Extract and list every line that contains the word "parts".
# # #
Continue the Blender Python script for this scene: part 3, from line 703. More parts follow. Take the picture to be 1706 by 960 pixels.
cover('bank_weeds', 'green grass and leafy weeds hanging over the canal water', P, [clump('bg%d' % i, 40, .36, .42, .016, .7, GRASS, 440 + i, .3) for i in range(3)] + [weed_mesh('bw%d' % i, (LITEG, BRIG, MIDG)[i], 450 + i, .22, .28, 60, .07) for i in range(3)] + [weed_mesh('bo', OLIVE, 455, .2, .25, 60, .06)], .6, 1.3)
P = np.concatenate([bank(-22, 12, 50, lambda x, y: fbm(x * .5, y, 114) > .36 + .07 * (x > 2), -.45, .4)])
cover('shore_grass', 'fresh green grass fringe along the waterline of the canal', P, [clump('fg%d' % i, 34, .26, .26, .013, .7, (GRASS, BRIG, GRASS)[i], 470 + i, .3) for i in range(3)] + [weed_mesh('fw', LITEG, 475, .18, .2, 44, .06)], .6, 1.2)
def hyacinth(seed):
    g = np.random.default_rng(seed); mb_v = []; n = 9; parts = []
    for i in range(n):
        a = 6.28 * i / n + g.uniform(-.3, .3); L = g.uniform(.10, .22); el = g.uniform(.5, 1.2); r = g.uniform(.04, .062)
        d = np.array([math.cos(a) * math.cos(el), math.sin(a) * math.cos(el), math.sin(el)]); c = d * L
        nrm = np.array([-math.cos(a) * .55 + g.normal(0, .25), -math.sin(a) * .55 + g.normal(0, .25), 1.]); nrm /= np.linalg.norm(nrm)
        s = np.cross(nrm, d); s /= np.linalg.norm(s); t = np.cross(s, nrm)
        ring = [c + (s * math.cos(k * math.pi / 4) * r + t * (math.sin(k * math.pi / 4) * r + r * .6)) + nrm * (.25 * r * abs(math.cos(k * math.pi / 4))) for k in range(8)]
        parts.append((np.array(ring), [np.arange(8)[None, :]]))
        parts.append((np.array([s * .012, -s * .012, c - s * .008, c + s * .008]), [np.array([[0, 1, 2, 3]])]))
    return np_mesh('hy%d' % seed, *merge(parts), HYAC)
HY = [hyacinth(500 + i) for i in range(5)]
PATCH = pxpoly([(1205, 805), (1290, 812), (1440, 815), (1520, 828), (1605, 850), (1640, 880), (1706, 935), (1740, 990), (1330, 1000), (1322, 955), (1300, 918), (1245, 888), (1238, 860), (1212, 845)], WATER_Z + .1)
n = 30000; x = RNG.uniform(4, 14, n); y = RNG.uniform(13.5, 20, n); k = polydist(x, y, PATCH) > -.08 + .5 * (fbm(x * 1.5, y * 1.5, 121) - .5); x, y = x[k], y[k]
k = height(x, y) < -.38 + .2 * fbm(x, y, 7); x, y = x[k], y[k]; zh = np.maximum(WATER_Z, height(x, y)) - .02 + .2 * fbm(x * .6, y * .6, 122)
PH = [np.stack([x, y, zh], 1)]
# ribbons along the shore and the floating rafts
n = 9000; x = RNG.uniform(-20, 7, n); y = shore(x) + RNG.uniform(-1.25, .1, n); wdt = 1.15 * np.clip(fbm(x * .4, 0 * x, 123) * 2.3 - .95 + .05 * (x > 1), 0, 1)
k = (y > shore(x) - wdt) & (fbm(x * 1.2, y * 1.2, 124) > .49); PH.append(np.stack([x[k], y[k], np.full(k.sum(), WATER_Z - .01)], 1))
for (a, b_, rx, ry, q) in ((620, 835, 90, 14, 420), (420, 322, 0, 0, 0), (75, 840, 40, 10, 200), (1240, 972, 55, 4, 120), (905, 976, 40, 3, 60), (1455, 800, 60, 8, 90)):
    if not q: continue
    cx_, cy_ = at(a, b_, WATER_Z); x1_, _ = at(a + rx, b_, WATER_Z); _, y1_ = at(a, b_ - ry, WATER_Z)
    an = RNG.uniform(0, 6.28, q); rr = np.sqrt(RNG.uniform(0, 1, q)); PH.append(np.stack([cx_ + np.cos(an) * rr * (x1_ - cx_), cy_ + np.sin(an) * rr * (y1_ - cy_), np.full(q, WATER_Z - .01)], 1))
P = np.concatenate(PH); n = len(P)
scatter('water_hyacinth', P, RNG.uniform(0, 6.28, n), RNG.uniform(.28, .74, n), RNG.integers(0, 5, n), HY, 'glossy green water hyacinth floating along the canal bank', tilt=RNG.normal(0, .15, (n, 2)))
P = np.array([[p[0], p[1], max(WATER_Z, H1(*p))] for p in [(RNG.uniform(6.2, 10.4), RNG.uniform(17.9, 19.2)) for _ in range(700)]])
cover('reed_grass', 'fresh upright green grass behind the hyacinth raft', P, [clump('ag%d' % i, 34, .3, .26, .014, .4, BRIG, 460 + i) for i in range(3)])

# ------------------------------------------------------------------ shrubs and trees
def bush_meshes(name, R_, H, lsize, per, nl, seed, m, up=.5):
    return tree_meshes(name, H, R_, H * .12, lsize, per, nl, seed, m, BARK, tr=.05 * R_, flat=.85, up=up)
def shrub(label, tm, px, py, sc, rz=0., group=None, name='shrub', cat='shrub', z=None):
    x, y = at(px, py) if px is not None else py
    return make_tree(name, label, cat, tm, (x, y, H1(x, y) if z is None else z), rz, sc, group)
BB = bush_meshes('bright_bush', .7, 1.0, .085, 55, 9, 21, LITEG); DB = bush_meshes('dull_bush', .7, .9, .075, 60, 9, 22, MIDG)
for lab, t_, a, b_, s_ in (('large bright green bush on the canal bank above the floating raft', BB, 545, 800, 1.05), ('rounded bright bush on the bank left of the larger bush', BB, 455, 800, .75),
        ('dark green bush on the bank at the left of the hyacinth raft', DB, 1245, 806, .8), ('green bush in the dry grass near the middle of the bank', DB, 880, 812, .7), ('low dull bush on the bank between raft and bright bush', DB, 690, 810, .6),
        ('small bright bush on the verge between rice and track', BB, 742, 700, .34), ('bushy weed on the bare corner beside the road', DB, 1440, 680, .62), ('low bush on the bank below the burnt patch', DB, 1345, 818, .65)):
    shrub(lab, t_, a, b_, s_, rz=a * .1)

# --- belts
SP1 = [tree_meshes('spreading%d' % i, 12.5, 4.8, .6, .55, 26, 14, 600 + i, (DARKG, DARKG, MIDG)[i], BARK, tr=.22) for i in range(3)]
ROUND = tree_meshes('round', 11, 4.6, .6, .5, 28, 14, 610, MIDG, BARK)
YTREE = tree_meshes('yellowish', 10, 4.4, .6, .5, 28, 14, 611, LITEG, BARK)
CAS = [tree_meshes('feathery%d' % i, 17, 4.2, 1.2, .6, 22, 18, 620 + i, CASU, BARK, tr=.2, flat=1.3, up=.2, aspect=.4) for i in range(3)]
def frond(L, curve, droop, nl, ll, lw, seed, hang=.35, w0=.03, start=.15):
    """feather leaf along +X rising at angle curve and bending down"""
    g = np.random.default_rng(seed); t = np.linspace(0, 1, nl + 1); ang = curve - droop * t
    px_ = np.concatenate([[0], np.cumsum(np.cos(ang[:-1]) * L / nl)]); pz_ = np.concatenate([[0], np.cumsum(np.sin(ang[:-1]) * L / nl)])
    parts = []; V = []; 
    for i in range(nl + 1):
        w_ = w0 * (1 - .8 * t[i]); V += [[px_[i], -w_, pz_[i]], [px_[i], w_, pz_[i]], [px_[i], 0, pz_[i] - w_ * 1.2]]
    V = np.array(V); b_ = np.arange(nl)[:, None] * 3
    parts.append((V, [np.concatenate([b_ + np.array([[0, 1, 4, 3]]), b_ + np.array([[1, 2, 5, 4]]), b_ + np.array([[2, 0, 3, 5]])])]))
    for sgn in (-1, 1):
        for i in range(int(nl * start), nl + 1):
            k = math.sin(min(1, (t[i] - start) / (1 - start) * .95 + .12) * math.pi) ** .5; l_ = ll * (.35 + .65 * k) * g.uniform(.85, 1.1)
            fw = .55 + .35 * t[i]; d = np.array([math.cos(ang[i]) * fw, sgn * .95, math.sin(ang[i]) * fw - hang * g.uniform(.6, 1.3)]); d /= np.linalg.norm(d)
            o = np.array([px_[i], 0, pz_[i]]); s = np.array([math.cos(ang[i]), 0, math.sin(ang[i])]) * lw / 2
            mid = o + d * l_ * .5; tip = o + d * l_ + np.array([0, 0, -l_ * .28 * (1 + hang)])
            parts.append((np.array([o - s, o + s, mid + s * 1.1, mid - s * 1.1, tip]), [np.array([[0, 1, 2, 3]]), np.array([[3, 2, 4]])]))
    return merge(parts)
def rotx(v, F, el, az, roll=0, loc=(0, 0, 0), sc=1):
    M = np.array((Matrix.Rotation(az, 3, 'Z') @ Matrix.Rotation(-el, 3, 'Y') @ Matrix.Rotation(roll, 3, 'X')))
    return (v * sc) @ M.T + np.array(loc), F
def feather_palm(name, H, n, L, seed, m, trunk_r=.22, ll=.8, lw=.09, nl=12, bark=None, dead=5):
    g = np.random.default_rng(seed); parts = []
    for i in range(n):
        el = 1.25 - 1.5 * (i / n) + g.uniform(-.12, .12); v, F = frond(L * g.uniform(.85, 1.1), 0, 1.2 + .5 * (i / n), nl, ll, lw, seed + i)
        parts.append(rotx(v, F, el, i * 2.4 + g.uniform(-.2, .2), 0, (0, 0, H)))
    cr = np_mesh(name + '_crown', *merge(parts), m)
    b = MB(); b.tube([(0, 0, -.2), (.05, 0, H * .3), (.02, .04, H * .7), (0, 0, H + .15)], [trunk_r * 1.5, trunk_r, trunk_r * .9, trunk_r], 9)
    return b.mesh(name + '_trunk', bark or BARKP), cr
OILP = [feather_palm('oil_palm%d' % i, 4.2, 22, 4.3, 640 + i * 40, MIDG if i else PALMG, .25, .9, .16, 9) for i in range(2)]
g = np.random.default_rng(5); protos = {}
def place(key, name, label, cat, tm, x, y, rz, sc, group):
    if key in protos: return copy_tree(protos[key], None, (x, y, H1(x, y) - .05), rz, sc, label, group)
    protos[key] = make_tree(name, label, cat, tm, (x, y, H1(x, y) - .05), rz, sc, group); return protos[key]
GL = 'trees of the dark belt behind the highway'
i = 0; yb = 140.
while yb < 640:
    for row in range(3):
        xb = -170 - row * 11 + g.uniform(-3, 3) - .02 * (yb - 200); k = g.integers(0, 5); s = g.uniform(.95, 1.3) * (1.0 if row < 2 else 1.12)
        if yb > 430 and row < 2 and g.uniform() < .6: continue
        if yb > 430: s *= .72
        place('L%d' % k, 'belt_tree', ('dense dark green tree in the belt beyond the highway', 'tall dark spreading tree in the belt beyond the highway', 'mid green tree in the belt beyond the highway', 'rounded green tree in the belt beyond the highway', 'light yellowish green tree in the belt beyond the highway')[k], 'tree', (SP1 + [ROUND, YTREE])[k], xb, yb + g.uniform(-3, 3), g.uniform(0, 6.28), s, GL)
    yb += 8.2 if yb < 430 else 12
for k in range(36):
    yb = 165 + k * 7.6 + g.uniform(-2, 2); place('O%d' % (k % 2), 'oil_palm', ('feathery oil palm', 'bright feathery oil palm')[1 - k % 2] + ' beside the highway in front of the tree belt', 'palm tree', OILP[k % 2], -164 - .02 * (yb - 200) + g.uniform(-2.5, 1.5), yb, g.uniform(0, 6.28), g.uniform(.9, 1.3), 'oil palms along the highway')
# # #
• [Final answer]
Continue the Blender Python script for this scene: part 3, from line 703. More parts follow. Take the picture to be 1706 by 960 pixels.
    g = np.random.default_rng(seed); mb_v = []; n = 9; parts = []
        parts.append((np.array(ring), [np.arange(8)[None, :]]))
        parts.append((np.array([s * .012, -s * .012, c - s * .008, c + s * .008]), [np.array([[0, 1, 2, 3]])]))
    return np_mesh('hy%d' % seed, *merge(parts), HYAC)
    parts = []; V = []; 
    parts.append((V, [np.concatenate([b_ + np.array([[0, 1, 4, 3]]), b_ + np.array([[1, 2, 5, 4]]), b_ + np.array([[2, 0, 3, 5]])])]))
            parts.append((np.array([o - s, o + s, mid + s * 1.1, mid - s * 1.1, tip]), [np.array([[0, 1, 2, 3]]), np.array([[3, 2, 4]])]))
    return merge(parts)
    g = np.random.default_rng(seed); parts = []
        parts.append(rotx(v, F, el, i * 2.4 + g.uniform(-.2, .2), 0, (0, 0, H)))
    cr = np_mesh(name + '_crown', *merge(parts), m)